**** EXERCISE INPUTS

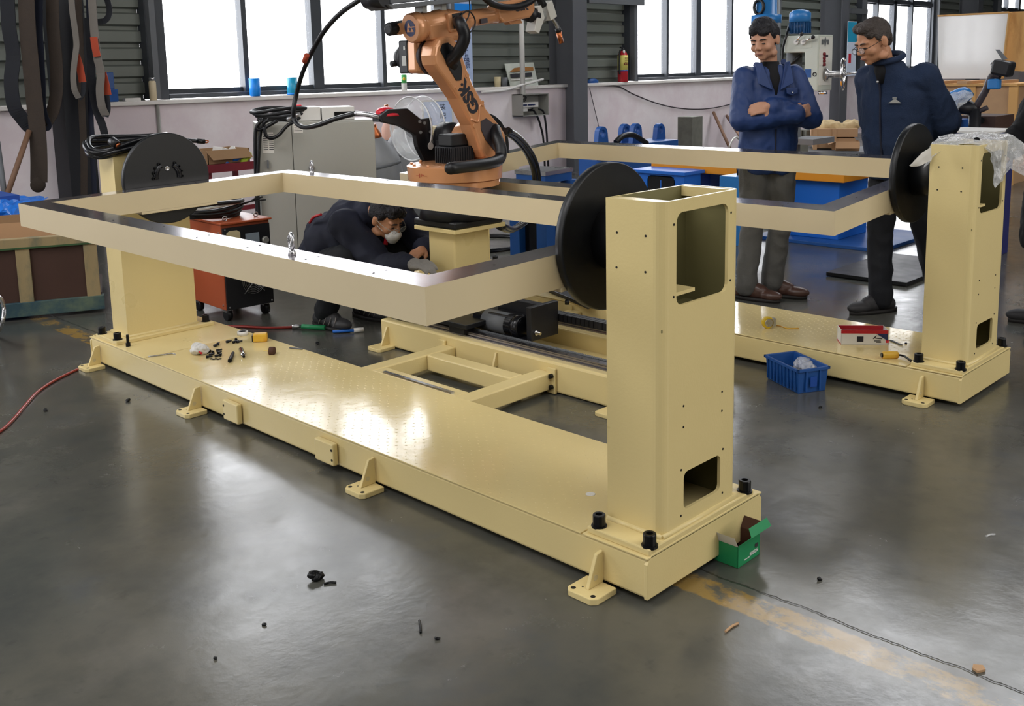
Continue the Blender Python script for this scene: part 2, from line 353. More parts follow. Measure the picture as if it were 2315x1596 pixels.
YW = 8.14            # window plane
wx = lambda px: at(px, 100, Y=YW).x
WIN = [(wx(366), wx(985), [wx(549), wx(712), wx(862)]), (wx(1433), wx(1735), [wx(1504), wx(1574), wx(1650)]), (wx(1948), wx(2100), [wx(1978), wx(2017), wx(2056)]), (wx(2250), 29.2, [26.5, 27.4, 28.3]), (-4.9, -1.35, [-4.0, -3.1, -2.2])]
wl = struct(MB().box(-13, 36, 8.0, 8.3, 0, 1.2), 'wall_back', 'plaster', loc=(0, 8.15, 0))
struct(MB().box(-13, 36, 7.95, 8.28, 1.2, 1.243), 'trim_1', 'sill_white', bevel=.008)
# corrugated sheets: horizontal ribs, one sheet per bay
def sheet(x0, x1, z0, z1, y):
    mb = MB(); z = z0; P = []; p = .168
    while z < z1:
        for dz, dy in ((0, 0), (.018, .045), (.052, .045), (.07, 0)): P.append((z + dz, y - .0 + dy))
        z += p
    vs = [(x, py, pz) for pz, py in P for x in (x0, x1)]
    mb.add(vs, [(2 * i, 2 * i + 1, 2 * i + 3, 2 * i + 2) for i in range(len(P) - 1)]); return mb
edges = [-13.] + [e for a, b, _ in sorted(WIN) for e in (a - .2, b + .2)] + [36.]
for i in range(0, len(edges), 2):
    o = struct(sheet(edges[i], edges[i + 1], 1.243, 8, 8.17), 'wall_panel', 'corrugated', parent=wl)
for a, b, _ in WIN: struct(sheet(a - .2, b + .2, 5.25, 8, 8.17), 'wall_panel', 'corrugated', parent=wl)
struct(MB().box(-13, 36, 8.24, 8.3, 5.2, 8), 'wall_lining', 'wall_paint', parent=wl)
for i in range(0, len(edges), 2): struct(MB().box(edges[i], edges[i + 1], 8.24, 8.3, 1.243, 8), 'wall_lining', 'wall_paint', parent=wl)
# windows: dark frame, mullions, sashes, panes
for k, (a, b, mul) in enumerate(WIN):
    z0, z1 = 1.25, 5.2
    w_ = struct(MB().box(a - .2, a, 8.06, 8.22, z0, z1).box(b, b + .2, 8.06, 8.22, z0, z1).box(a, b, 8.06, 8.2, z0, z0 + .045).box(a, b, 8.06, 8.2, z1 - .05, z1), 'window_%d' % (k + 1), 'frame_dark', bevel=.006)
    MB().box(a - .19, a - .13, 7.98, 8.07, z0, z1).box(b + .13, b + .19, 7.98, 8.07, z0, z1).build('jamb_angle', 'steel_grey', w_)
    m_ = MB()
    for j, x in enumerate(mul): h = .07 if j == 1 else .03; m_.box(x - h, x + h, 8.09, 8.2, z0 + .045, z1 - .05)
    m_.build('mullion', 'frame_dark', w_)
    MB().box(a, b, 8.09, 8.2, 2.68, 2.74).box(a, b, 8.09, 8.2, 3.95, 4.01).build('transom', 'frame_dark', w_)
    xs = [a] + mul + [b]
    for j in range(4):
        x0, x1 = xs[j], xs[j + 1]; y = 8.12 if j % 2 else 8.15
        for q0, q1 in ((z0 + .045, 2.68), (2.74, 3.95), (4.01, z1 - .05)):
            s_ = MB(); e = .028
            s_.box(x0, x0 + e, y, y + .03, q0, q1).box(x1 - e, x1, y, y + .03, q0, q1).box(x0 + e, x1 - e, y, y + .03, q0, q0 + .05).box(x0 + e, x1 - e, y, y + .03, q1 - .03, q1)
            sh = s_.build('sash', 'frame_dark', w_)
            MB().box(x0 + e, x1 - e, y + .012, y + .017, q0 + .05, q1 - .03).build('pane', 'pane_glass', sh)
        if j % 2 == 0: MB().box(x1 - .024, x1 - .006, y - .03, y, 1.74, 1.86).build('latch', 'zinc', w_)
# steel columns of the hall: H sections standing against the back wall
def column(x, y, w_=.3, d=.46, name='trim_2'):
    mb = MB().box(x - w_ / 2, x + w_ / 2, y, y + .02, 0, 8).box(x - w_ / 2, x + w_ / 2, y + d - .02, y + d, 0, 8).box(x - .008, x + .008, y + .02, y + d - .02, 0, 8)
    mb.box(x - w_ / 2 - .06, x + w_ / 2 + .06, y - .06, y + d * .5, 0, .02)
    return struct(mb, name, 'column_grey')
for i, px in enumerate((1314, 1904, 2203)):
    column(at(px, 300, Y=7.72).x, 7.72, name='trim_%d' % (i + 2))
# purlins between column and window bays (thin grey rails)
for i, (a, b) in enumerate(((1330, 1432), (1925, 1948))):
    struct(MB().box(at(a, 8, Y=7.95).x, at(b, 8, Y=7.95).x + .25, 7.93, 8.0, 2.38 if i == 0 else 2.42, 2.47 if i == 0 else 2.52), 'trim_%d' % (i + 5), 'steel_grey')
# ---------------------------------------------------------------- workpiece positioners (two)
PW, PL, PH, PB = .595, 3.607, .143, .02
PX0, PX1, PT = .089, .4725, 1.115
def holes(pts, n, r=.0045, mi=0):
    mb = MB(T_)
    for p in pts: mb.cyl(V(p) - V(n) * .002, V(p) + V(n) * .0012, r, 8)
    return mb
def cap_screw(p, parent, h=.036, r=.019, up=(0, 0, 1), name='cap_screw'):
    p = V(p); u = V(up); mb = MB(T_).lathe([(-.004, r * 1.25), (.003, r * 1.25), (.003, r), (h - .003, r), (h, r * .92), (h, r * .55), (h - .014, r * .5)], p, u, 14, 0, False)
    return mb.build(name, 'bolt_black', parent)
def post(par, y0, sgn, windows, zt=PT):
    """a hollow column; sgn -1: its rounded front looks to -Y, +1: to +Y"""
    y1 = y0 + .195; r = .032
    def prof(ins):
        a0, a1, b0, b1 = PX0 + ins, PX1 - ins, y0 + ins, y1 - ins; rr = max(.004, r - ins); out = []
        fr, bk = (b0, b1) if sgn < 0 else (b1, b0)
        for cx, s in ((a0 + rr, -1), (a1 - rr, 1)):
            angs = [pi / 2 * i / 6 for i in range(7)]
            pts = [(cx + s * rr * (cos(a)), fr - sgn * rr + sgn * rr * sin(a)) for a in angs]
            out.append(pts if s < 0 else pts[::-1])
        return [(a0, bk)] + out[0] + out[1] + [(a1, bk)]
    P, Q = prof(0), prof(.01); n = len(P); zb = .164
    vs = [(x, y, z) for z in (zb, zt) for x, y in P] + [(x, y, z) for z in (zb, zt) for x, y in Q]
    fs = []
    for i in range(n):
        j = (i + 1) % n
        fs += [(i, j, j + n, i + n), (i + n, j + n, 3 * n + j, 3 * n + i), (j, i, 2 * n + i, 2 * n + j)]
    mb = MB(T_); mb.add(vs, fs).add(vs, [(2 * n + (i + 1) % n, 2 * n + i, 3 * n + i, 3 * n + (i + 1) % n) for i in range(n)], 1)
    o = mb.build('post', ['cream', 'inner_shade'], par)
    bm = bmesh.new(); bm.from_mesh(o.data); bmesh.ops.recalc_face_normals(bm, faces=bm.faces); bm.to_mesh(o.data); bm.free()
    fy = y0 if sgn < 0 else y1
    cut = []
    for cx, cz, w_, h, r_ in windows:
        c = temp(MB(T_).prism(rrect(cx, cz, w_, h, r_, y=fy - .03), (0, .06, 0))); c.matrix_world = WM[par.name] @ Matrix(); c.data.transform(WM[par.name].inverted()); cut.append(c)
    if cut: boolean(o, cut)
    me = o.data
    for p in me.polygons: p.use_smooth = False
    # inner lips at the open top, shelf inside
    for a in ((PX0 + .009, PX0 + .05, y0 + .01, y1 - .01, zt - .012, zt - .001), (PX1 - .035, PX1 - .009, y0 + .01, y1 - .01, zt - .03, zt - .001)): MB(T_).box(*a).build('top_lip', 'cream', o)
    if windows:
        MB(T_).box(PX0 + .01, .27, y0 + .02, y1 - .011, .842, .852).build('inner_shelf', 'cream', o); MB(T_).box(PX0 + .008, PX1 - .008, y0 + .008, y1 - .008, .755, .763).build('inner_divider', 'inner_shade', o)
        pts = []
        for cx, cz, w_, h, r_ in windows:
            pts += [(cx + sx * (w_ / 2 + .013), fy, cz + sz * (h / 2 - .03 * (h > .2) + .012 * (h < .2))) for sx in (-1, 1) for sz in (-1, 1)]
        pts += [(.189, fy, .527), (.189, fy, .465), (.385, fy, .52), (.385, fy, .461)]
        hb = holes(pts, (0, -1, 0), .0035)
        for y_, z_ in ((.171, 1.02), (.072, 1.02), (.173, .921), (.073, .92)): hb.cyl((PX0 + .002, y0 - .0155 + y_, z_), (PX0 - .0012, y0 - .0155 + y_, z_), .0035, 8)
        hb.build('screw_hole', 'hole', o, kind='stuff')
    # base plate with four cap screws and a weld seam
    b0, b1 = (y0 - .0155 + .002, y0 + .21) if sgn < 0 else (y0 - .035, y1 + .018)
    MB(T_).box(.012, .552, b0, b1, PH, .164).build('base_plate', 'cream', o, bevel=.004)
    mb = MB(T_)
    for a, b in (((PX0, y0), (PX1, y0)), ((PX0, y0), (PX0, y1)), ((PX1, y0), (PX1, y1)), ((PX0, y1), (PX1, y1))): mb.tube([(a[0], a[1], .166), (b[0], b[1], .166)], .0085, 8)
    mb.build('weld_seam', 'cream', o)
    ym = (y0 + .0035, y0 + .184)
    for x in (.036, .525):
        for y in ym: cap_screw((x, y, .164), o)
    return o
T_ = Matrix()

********
**** EXERCISE INPUTS

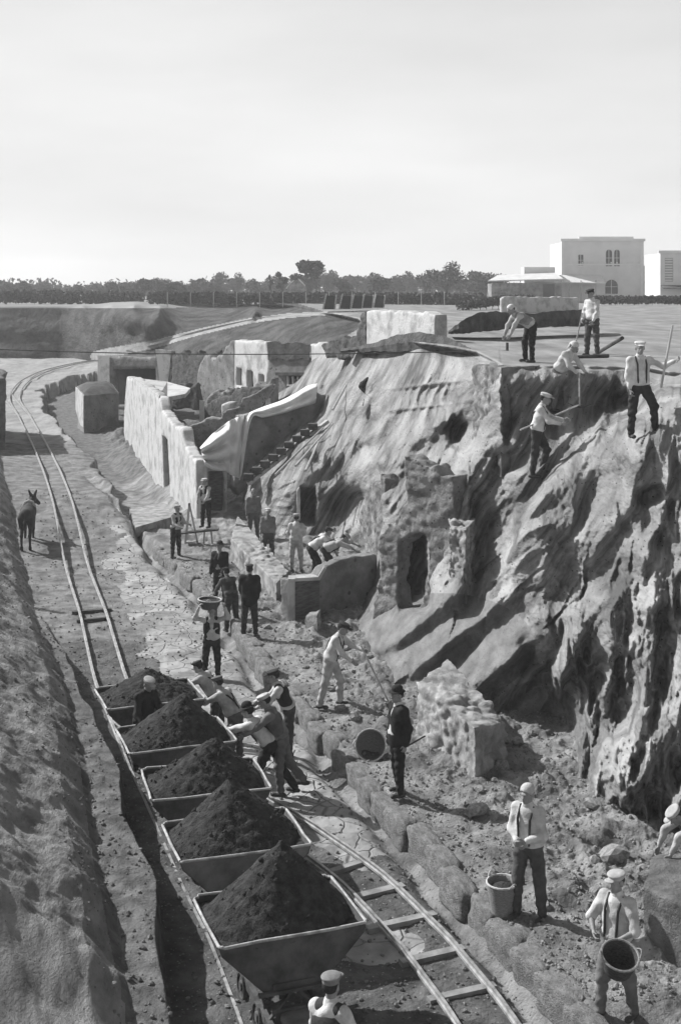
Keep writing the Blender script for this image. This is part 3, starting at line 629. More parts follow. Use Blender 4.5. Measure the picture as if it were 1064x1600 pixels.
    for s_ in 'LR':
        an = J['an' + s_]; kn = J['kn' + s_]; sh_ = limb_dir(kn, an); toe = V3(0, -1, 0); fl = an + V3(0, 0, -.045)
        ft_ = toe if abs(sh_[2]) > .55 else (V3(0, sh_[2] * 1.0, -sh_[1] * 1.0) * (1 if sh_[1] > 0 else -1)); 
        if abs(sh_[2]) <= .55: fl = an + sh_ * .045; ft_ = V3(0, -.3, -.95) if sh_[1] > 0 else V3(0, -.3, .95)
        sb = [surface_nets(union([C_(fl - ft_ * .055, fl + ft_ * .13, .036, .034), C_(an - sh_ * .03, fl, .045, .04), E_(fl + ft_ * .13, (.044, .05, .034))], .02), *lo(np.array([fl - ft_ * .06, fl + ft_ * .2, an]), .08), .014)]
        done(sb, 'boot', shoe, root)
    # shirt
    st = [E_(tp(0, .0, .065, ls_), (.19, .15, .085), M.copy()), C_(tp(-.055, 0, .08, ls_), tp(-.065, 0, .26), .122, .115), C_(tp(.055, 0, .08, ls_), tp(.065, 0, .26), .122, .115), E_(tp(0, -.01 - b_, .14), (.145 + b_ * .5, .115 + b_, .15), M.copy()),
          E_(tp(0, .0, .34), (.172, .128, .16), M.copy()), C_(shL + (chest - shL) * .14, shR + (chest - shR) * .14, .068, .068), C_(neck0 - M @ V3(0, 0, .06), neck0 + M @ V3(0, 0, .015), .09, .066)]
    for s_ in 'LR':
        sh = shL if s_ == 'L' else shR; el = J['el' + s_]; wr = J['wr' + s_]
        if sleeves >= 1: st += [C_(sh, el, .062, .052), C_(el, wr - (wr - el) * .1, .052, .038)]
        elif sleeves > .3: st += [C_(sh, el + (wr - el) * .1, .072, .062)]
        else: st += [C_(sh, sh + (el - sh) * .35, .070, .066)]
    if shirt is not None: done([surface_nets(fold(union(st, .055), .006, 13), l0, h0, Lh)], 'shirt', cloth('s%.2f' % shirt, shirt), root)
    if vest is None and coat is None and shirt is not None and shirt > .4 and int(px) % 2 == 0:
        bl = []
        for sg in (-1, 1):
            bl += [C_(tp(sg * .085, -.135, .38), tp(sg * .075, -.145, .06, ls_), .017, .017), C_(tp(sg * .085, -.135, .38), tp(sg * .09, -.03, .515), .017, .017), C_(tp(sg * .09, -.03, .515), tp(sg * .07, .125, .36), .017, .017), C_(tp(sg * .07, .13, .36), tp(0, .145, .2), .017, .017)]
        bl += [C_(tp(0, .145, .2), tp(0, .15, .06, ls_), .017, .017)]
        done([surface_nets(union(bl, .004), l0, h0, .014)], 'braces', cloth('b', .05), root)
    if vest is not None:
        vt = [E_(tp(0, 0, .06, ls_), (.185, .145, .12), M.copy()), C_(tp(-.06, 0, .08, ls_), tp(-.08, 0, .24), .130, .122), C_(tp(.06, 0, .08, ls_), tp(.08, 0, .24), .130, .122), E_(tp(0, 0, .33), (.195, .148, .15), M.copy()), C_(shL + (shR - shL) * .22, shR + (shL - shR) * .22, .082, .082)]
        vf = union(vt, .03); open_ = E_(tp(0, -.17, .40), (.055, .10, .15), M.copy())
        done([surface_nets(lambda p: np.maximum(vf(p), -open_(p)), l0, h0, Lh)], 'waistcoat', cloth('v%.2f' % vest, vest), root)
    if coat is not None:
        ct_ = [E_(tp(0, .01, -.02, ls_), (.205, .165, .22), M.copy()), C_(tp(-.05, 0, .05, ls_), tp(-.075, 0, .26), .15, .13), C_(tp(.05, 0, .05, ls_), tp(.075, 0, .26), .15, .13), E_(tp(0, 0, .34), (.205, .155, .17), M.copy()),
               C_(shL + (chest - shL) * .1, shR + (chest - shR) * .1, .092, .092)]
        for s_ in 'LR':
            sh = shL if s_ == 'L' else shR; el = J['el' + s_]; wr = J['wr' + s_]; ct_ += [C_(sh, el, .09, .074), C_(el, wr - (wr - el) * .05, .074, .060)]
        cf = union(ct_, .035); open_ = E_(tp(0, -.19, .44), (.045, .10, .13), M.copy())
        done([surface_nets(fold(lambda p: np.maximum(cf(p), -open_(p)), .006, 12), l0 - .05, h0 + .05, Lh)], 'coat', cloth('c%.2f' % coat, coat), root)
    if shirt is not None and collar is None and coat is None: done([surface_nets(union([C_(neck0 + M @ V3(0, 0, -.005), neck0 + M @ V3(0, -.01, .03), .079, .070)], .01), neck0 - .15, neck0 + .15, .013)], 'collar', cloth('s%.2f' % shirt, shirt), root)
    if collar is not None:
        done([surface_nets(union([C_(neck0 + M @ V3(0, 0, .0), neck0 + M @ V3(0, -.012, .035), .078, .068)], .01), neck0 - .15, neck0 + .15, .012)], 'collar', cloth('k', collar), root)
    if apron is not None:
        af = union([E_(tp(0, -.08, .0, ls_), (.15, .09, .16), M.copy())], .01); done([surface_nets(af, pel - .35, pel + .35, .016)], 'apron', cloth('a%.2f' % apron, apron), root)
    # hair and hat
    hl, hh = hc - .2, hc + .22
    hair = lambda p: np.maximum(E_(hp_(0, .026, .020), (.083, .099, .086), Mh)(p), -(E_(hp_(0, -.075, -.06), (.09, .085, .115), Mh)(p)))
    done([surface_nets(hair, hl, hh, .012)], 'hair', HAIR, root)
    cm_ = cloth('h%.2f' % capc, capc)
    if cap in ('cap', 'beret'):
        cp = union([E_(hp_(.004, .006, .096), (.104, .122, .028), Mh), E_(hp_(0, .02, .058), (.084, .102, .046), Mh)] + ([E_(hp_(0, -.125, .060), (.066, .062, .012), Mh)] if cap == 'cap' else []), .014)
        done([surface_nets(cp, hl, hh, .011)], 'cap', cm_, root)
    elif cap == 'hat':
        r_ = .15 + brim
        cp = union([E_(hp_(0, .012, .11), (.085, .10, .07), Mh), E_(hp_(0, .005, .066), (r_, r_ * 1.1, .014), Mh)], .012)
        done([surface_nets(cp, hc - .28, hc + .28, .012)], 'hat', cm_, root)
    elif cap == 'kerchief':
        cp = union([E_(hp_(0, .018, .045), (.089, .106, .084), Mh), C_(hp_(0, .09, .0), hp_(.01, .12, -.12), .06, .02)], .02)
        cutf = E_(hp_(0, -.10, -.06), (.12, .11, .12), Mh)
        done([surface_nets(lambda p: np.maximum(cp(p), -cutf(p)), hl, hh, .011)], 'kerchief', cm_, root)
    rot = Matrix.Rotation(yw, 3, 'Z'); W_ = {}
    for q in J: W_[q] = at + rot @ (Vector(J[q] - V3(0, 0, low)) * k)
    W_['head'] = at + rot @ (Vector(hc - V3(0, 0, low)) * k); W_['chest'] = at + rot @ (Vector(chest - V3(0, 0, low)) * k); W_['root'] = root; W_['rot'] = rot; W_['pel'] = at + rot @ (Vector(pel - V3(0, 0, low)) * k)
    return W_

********
**** EXERCISE INPUTS

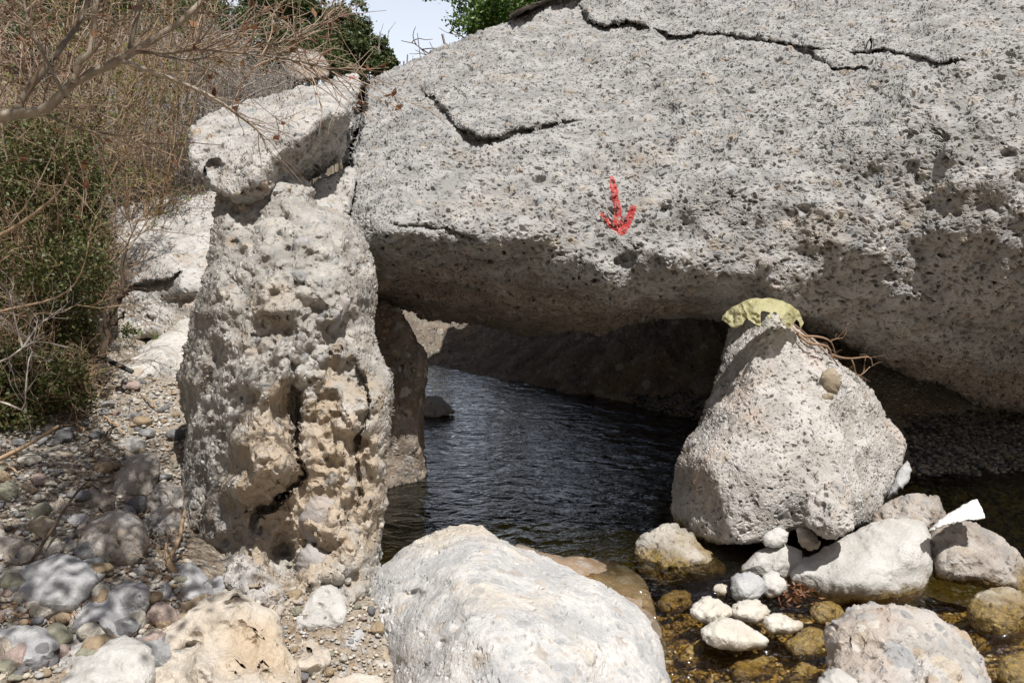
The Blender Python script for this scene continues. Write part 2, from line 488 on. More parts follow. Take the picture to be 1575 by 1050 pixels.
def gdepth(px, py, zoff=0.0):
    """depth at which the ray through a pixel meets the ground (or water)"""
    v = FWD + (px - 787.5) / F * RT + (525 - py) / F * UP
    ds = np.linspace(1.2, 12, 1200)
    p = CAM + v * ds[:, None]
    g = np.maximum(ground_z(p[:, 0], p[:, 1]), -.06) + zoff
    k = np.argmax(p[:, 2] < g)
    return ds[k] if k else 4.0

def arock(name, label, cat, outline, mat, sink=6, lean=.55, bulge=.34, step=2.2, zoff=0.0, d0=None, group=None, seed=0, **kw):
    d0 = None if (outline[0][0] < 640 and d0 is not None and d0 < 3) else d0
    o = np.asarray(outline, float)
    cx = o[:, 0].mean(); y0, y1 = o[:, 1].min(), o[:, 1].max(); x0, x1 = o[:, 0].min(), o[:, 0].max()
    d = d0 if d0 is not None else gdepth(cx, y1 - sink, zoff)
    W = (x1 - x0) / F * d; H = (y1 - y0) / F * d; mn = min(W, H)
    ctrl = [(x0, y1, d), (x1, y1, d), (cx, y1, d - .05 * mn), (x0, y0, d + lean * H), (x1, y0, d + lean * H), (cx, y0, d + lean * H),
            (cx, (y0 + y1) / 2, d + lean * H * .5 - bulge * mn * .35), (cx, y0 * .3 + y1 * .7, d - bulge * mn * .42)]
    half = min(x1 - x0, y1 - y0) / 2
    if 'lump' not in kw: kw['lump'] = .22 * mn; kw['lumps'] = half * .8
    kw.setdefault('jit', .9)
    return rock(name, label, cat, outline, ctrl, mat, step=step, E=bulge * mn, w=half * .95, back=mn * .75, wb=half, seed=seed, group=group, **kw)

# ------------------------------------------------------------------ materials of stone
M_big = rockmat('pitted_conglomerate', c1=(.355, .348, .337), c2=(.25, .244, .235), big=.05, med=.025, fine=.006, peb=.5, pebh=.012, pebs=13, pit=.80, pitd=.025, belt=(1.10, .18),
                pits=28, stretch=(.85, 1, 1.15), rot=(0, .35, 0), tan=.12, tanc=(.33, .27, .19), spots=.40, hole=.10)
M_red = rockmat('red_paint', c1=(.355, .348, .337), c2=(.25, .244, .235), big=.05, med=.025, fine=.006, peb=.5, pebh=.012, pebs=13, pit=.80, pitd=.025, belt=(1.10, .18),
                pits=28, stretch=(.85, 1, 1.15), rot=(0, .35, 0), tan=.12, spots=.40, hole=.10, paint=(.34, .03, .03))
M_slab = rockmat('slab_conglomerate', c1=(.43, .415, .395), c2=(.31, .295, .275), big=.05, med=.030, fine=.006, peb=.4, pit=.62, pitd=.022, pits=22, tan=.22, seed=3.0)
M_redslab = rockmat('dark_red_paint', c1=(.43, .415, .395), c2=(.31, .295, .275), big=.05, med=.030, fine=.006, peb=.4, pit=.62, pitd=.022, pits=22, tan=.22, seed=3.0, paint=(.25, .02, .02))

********

Exactly and only the lines from the line that contains "fs += [(i, j, j" through the line that contains "mb = MB(T_);" are to be repeated as they stand.

• **FINAL ANSWER**
        fs += [(i, j, j + n, i + n), (i + n, j + n, 3 * n + j, 3 * n + i), (j, i, 2 * n + i, 2 * n + j)]
    mb = MB(T_); mb.add(vs, fs).add(vs, [(2 * n + (i + 1) % n, 2 * n + i, 3 * n + i, 3 * n + (i + 1) % n) for i in range(n)], 1)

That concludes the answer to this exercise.